Sunday, May 20, 2018

Neil Young

Like many things Neil Young gets better with age and in many ways we do not appreciate him enough.  I've seen him play live twice I think, once in 1995 at the Reading festival with Pearl Jam and a second time, a year or so later, at the SECC.  As always, my memory of these things is a bit fuzzy.  The Reading Festival show is particularly hazy due to blood loss after breaking my nose and immature scepticism related to my adolescent dislike of Pearl Jam.  I have subsequently forgiven Pearl Jam a bit.

Young has made a lot of music in the last 50 or so years.  He's played with lots of bands and released a lot of albums.  He's also recorded many albums that have not seen the light of day.  Some of these albums only seem to be appearing now, often decades after they were created.

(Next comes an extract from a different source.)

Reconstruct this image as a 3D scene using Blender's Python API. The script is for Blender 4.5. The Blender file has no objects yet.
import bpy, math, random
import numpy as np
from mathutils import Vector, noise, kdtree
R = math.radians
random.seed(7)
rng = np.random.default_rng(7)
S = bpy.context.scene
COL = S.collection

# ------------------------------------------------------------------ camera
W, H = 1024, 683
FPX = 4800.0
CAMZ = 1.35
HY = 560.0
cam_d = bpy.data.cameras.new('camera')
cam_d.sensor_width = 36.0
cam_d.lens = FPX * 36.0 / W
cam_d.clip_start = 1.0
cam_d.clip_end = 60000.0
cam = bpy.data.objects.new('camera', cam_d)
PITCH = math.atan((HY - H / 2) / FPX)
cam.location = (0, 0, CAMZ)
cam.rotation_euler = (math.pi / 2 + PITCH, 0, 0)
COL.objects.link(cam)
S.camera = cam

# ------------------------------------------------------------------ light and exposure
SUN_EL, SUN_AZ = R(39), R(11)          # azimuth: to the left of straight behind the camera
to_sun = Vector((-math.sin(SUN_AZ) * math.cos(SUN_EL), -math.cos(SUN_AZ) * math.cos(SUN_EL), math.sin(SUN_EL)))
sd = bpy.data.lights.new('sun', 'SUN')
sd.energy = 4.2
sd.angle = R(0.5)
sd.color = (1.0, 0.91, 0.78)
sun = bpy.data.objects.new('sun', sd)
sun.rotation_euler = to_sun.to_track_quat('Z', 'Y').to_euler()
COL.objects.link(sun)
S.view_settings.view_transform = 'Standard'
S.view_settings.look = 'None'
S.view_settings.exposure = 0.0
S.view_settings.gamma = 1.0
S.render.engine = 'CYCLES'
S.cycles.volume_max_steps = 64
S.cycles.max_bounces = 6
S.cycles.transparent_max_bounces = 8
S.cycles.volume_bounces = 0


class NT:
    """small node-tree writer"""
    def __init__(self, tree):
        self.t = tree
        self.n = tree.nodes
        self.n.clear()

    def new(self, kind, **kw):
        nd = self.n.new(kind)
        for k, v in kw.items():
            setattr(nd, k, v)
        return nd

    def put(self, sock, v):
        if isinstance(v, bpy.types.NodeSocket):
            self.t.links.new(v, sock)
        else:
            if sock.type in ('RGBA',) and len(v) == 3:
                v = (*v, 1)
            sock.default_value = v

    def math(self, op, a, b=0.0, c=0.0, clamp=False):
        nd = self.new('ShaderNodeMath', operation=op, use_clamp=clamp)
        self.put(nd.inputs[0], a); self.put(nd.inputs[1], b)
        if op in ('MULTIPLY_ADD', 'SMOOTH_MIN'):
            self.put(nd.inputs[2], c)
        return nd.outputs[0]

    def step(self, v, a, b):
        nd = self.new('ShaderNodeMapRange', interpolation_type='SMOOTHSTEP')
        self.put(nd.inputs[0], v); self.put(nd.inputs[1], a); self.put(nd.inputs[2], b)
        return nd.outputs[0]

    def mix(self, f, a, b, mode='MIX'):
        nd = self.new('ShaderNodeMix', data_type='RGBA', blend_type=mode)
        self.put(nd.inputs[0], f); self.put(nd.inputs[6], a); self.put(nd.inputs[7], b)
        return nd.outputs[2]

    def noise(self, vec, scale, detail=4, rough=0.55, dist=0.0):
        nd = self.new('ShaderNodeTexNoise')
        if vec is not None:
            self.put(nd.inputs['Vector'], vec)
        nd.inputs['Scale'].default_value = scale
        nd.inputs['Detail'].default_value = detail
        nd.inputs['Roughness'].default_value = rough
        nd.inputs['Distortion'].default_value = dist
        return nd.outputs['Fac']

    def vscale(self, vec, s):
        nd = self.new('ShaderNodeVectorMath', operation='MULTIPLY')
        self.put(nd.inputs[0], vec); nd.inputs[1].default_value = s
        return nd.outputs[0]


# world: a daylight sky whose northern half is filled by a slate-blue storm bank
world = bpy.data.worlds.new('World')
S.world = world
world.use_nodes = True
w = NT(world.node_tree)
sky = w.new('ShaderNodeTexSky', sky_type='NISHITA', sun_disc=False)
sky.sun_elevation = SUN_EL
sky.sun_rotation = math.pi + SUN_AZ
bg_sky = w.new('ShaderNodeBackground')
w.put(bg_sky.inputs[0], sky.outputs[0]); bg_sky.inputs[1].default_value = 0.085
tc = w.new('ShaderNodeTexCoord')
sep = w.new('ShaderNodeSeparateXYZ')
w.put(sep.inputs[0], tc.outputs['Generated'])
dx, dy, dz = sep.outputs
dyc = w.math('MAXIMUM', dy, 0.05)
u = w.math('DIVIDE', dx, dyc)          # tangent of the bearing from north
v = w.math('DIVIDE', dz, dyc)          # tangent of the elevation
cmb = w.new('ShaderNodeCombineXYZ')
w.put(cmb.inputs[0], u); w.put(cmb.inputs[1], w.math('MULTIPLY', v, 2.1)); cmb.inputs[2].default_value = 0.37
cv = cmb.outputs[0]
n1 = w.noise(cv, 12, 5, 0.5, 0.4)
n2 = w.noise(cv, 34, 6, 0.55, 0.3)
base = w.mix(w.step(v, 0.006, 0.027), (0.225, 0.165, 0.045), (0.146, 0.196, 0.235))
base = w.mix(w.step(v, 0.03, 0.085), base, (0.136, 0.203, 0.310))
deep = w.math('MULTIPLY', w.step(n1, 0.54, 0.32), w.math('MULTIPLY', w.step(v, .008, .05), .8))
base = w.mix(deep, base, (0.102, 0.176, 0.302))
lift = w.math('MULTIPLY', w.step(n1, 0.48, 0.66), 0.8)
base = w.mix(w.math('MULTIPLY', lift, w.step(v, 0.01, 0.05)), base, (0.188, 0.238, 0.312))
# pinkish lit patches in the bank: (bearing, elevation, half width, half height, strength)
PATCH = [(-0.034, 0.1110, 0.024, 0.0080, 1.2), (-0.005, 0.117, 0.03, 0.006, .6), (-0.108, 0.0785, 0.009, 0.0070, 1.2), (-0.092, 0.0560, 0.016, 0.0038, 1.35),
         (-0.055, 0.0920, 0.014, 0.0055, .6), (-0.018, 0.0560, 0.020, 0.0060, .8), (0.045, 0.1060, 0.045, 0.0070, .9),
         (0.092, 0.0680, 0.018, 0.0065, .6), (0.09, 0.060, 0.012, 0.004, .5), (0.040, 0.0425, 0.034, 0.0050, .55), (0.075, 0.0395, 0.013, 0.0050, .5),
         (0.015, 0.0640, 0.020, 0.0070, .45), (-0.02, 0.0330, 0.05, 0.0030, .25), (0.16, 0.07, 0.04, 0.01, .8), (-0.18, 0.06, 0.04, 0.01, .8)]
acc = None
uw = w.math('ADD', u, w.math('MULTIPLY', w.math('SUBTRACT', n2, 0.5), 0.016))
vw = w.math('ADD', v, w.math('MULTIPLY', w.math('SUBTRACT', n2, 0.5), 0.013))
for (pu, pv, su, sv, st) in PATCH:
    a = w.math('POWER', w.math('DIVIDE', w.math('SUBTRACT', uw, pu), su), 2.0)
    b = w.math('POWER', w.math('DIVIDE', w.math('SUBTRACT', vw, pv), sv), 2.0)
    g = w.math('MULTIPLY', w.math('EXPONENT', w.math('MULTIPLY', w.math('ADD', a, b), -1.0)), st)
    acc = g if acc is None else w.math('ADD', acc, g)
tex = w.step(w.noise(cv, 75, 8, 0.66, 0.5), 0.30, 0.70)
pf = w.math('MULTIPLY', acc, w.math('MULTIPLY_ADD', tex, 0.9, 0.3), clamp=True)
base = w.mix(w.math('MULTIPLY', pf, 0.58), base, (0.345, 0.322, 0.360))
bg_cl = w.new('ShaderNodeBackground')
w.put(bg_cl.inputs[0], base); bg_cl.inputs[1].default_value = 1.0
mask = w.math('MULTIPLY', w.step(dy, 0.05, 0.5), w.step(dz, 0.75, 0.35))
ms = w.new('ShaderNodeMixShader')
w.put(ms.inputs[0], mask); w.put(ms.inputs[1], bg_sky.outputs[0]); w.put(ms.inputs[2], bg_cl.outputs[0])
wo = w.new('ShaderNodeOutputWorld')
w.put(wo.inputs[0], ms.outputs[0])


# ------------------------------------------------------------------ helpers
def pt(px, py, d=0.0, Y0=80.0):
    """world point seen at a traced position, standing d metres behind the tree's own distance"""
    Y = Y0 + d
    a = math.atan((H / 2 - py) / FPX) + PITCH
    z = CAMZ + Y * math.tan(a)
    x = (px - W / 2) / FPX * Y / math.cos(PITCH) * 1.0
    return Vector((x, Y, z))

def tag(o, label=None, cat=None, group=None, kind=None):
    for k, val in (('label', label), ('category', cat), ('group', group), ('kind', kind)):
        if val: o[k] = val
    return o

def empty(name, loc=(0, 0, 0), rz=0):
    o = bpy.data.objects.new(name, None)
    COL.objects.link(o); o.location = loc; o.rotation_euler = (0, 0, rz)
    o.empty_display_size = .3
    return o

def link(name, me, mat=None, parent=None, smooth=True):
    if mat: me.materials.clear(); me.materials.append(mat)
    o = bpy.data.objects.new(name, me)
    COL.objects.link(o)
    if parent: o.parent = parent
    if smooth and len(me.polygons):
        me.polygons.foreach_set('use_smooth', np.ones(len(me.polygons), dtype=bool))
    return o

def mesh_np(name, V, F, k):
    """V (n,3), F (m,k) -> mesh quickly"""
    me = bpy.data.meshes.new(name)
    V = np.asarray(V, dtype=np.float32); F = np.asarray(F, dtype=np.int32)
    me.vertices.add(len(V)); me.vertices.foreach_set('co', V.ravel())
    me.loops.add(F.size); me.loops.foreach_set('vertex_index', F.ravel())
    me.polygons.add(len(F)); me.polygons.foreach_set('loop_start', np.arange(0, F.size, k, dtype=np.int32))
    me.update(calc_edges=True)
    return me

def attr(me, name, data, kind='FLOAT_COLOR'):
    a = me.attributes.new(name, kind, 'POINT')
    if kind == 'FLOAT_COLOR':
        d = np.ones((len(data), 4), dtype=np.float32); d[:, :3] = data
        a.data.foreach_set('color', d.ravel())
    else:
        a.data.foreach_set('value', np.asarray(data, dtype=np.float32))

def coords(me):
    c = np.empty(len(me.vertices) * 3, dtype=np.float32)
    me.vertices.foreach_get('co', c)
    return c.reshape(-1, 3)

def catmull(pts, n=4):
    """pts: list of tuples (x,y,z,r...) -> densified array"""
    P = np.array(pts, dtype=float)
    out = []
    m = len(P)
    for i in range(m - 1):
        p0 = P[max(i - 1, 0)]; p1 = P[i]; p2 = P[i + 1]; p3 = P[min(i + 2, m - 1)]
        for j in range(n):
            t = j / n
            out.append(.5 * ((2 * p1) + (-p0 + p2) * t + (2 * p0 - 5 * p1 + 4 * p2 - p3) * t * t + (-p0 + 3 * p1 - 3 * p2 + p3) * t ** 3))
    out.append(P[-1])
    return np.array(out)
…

I find that there are Neil Young songs I am familiar with and amazing Neil Young songs that I have never heard or live interpretations of standards that bend exciting new shapes into my ears.  Often, when I have listened to Young I haven't really focused on the lyrics.  This is embarrassing when you think of a song like Ohio.  I've been listening to Ohio for more than 20 years, and while I know it's about the Kent State massacre it seems like I'm hearing the words for the first time.

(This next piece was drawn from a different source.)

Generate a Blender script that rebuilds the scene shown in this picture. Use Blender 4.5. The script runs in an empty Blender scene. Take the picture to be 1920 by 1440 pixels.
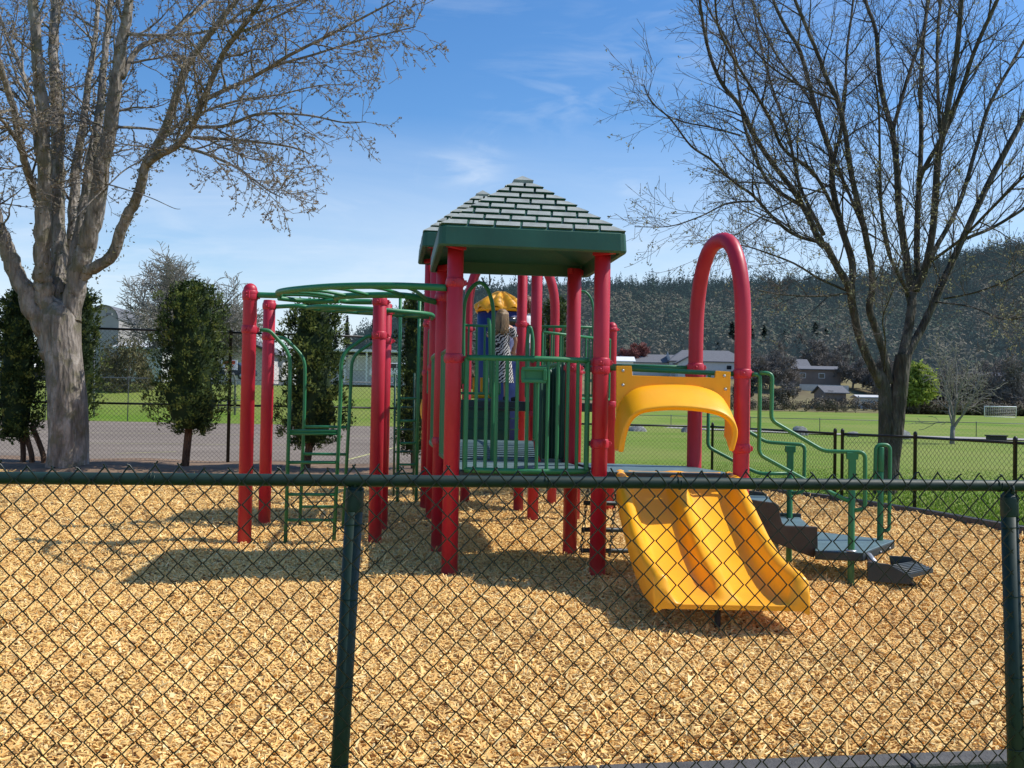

His words are like stealth bombers, sneaking in with the fury of his music.  He can rearrange his songs and play them live in twisted new shapes.  The version of Tonight's The Night on the Bluenote Cafe set is stunning.

I listened to Chrome Dreams II for the first time last night.  It's a diverse set which pulls together songs from different periods in his career and finally gave a studio release to Ordinary People that was being played live 20 years earlier.  Ordinary People is a great song but it is typical of Young to leave good tracks sitting on the shelf for decades.  In terms of output and reinterpretation he is almost on a level with Dylan.

The original Chrome Dreams remains officially unreleased.

I have tended to focus on the 'classics' in his catalogue but I realise that this approach perhaps overlooks some of his better songs.  Young has followed his own path with his career and released the music he felt was right at the time.  He spent much of the eighties in a very public feud with his record label and I wonder what would have happened if he was given creative control back then.  We may have been given many of these great songs earlier if he had been allowed to do what he wanted.

The world is different now.  Music is no longer controlled by record conglomerates and the internet has levelled the playing field.  Websites like Bandcamp let musicians present as much music to the public as they choose, whenever they want.  Young may have had a very different career if this technology had existed in the eighties and he is embracing this now with the Neil Young archives.

The online archives probably represent a good opportunity for fans to truly explore the 70 or so releases he has put out since the sixties.  There is certainly a lot to explore.

Young has followed his own path for decades.  He has kept moving, innovating and evolving.  He has inspired other interesting artists such as Sonic Youth.  He is an acquired taste but certainly worth exploration.